Obama to summit Alaska's melting Exit Glacier

The president is hoping his hike will offer Americans a glimpse of the effects of climate change in real time.

Jonathan Ernst/Reuters
People protesting against Shell Oil greet US President Obama's motorcade as he arrives to deliver remarks to the GLACIER Conference at the Dena'ina Civic and Convention Center in Anchorage, Alaska, on Monday. Mr. Obama set off for a three-day tour of Alaska on Monday, aiming to shine a spotlight on how the United States is being affected by warming temperatures and rising oceans.

President Obama is making history this week as the first active president to visit the Alaskan Arctic.

Seeking to use the visuals of an brilliant landscape in decline to reinforce his appeal for urgent response to climate change of climate change, Mr. Obama plans to hike a melting glacier Tuesday.

The president is scheduled to fly by helicopter to the city of Seward, where he plans to hike the famed Exit Glacier in the Kenai Mountains.

The Kenai Mountains, covered in glacier ice left over from the Ice Age, is home to the beautiful Harding Icefield; at least, it is for now. Exit Glacier, one of almost forty glaciers springing from Harding Icefield, is rapidly liquefying. According to the National Park Service, the glacier has been melting at a rate of 43 feet per year with no signs of slowing.

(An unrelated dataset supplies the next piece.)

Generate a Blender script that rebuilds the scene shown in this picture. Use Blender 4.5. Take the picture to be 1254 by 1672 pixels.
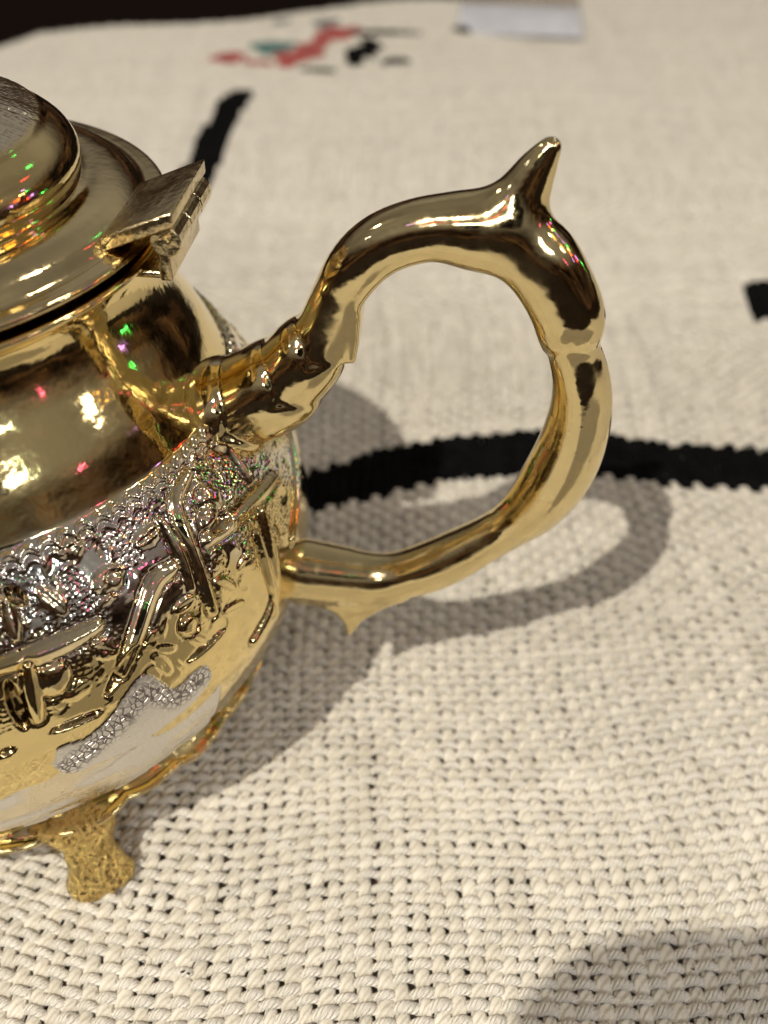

Obama is letting the liquefying glacier do most of the talking. His goal for the trip is clear: to bring light to the threat of climate change.

Obama opened his three day visit to Alaska with a speech in which he declared, “We will condemn our children to a planet beyond their capacity to repair” unless we make sweeping cuts to greenhouse gases.

Obama has previously set policy to reduce harmful emissions by up to 28 percent over the next decade. Rather than establish any new plans during his Alaskan visit, he hopes to refocus attention on his ambitious policy and inspire other nations to adopt similar standards.

While the environmentally motivated Alaskan tour is brining attention to climate change, it is also bringing attention to Obama’s own complicated environmental record.

Weeks before his visit to Alaska, the president approved expanded drilling by Royal Dutch Shell. They are seeking to expand drilling operations off of Alaska’s northwest coast and while the bankrupt state of Alaska is thankful for nearly any increase in drilling (a major revenue source), environmentalists are not as happy.

“The timing of President Obama’s trip to Alaska and the Arctic could not be more ironic,” Michael Brune, executive director of environmental advocacy group the Sierra Club, told the Associated Press.

The president argues that some oil, gas, and coal development is necessary for the United States as it makes a long-term shift to renewable fuels. However, the explanation has not satisfied environmentalists.

Obama’s energy and environmental record might mute his otherwise loud call for action in the face of irrevocable climate change.

This report includes material from the Associated Press.